The excuse is generally wrapped around a re-definition of who Jesus is. That was the error noted by John in his three letters. In that situation it was some proto-gnostics who were redefining the person Jesus into something of a separate physical/spiritual dualism. Today it’s a new dualism, a divergence between the historical Person and the ethical person. They’ve redefined Jesus into something other than who He was/is. And with a Jesus who is merely ethical, whose other moral attributes are set aside, it’s easy to find a calling in an alternative universe of understanding.

  • Nobody is called apart from the community of believers

It’s not hard to day to find a para-church group. They’re everywhere.Many of them exist to give support to and to build up the local church. But a few of them, and I won’t name names here, hold the historic church in low esteem. They say that the church has failed so they go out to do the evangelism that the church is not doing. They may be correct in their criticism of the church. But the disrespect shown for the one set of relationships established by God in Acts goes outside of Biblical instruction.

Then there’s the individual who, with no support from the church, says he/she is called of God to do such-and-such. Then churches are asked to join in, generally with their funds. The nature and origin of this “calling” is often not brought into question. (We compound the error by going along for the ride.) “If the work sounds good then it must be of God” seems to be our delusion.

You might be called to something if the church leaders ask to you clean the kitchen or vacuum the floors. If you’re not willing to do that perhaps you should reconsider what it means to be called.

  • Nobody is called to comfort

To be called is to serve. It’s not always convenient and not always pleasant. Sure there are times when those called to service enjoy some rest and other bits of God’s grace. But that’s not the point. Sometimes a local church may be too generous with its leadership, providing a nice income and, at times (not always, but at times) diminishing the place of service. Honest conversations should be had in each fellowship.  (In my opinion, a pastor should be neither broken nor fattened by the fellowship.)

A calling is not to be rejected because it is hard or to be accepted because it is in line with one’s talents and abilities. You may find pleasure in the work God calls you to do but finding a place of pleasure is not the starting point for finding God’s calling. One’s calling is not determined by either ease or difficulty. Those are our perceptions and nothing more.

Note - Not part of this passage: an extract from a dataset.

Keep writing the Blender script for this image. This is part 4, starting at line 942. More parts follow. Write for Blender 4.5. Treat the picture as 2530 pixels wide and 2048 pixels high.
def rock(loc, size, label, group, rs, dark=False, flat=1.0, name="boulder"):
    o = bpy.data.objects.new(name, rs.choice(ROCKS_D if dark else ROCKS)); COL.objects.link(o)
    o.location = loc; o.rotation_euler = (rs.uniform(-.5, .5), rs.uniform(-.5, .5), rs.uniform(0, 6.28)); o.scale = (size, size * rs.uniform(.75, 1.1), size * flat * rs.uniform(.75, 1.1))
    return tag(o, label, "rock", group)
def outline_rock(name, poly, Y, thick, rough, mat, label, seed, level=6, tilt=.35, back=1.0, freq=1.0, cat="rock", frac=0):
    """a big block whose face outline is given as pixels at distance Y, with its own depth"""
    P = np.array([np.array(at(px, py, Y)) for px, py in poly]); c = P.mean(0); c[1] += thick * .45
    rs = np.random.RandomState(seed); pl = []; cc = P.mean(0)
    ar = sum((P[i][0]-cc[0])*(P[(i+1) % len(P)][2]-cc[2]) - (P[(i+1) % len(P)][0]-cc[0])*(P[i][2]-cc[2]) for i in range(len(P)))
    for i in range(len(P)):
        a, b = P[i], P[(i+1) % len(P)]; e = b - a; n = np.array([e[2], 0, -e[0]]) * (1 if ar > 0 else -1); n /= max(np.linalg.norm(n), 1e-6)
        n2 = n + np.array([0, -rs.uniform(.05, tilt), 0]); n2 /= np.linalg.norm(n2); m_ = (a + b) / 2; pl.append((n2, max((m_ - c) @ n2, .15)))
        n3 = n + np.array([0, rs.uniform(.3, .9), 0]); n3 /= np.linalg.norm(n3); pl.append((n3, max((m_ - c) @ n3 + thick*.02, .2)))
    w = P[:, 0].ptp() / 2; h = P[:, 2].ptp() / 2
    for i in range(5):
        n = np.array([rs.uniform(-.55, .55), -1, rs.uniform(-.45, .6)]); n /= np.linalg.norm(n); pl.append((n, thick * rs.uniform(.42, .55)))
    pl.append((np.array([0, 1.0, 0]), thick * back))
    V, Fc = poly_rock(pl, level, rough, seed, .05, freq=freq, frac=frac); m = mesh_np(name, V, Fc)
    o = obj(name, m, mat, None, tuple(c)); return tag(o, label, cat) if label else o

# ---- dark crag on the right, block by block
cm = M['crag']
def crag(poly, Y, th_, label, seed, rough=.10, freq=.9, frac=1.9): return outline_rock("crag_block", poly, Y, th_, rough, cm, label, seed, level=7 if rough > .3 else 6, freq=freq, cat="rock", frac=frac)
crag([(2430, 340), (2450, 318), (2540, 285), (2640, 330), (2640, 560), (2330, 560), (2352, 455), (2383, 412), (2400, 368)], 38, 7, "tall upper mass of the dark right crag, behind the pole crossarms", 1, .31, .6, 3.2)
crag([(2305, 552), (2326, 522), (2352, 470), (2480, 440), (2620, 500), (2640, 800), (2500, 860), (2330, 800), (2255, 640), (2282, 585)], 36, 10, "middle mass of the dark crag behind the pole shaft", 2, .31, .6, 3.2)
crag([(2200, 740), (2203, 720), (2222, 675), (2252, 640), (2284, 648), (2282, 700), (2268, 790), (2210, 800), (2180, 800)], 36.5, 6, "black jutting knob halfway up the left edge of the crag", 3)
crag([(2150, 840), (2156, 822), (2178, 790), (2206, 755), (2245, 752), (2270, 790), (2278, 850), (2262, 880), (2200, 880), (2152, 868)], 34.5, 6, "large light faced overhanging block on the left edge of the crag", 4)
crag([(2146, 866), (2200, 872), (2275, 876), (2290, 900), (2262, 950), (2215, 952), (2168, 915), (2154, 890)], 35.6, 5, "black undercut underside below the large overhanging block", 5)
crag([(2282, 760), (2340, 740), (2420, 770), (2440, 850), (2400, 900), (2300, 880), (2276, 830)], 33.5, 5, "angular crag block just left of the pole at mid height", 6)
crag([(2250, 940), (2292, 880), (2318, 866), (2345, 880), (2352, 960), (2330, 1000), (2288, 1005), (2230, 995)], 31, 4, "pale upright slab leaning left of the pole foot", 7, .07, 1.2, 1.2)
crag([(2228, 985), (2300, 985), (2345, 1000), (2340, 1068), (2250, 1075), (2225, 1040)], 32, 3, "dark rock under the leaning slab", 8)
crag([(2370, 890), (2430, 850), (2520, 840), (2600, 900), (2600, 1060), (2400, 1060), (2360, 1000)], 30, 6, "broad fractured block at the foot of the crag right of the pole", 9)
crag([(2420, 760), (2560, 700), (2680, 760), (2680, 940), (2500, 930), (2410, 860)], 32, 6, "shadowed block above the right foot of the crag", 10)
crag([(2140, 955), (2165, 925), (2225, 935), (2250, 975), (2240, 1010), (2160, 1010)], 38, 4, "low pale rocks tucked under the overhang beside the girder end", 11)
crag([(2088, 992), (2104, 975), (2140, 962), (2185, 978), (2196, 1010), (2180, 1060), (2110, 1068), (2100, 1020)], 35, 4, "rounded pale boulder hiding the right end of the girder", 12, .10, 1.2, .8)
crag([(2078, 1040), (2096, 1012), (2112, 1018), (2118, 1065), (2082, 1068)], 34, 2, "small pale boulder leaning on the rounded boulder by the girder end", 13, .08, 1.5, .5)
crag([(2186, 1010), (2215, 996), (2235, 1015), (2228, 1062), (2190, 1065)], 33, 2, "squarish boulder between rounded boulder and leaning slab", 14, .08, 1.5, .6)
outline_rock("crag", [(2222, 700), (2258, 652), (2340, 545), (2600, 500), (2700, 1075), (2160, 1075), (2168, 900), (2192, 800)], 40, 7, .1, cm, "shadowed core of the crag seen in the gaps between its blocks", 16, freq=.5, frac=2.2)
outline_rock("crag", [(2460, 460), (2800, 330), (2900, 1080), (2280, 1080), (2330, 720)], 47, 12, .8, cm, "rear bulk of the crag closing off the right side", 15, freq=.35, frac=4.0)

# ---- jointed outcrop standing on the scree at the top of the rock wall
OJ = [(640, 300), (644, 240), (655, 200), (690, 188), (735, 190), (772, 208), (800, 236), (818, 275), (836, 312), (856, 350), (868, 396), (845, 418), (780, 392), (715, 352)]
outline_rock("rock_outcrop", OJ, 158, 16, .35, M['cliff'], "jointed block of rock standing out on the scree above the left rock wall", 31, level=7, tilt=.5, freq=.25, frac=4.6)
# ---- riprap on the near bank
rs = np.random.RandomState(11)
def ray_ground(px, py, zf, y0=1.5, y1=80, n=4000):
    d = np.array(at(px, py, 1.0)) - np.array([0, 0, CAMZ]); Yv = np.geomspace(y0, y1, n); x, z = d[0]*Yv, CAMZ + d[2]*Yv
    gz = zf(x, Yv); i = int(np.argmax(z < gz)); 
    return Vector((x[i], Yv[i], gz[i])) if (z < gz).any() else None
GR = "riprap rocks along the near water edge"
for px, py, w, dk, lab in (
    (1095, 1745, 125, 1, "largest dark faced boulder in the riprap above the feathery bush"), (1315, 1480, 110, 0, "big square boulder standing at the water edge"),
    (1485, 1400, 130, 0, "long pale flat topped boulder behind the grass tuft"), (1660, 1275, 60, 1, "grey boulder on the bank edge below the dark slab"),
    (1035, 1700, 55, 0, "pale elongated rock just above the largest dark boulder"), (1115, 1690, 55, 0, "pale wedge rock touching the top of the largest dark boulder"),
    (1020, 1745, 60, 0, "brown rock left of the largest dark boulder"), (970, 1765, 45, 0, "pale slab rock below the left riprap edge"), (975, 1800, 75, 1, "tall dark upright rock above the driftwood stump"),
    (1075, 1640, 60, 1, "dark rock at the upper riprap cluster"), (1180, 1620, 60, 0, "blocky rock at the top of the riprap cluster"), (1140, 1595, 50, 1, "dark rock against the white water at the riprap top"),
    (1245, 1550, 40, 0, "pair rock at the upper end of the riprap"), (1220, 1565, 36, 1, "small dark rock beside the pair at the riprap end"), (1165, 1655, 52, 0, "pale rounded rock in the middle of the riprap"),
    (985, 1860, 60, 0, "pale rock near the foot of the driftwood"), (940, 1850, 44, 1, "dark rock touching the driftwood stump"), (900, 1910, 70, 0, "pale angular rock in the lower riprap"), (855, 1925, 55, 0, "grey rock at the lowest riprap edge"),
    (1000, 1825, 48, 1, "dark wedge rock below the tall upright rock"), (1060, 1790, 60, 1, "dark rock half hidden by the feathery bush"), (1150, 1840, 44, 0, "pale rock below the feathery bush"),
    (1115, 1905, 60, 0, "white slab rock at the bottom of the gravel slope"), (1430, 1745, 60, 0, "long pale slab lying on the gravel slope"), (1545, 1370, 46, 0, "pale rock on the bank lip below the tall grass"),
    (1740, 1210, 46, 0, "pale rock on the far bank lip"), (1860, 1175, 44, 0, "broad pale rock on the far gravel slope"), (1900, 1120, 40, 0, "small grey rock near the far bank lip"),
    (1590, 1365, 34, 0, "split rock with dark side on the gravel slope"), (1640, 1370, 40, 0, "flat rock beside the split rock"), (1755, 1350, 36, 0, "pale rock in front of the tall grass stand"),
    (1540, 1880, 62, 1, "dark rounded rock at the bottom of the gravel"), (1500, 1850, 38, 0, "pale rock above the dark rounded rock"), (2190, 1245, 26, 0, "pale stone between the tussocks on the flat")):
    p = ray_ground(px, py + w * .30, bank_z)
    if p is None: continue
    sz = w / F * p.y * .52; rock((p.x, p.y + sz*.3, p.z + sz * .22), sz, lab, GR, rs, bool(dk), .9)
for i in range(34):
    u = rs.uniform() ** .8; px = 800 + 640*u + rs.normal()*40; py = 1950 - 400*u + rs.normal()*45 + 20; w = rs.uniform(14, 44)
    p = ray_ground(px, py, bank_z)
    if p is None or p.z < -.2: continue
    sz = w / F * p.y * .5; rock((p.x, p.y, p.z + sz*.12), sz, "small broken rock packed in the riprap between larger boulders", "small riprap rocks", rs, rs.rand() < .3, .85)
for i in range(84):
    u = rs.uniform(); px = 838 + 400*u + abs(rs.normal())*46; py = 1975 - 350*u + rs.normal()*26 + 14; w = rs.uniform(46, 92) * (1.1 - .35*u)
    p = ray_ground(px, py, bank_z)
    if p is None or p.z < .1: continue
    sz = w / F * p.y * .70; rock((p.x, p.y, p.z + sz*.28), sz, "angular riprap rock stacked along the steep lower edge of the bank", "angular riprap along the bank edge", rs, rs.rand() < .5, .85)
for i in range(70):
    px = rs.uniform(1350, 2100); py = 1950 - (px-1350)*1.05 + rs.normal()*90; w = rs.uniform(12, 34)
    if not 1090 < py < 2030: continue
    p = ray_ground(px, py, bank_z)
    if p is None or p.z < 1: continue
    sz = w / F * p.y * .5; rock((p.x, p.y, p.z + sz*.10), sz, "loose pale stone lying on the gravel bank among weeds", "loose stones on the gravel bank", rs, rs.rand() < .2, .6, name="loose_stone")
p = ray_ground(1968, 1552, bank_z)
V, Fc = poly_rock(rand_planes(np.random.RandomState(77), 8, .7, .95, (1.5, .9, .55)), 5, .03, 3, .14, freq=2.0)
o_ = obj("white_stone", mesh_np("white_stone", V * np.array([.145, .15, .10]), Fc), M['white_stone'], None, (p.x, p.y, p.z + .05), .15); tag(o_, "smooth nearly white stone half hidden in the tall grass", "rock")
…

  • Nobody is called to abandon responsibility

Have you been called to go to the mission field? What if you spouse disagrees? There are two things at play here. First, we can get in a hurry — too much of a hurry. It takes time to pray and share a vision. Spouses often come along later. But not always. If your spouse never comes to agreement then perhaps you have misunderstood this calling.

Then, if you spouse never comes around to agreeing with you, are you called to abandon that relationship. That’s highly unlikely. If you are married is that not God’s calling? Is not marriage and its proper maintenance a basic function of the mature Christian? Is not faithfulness in general and especially in marriage a requirement for Christian leadership?

Maybe God is calling you to abandon that marriage and find a spouse who agrees with you and will serve with you? God might be calling you to divorce and remarriage. Really? Oddly enough this is not an uncommon sentiment. But that’s all it is — the sentiment of a person more concerned about the feelings of the moment than about faithfulness to God.

  • Nobody is called just because he/she is qualified

Don’t get me wrong here. God sometimes, dare I say often, calls a person to serve based on His preparation of the person for the task. But one should not assume that, because one has a particular skill, that God wants you to serve in a particular function. For instance, a skilled public speaker may not be called to pastor or teach. God’s calling does not begin with the skill.


These seven things are not indicators of God’s calling a person to ministry. Several of the are exactly the opposite of calling to service and are actually a calling to repent of sin being covered up. We forget that God’s calling is about Him and not about us.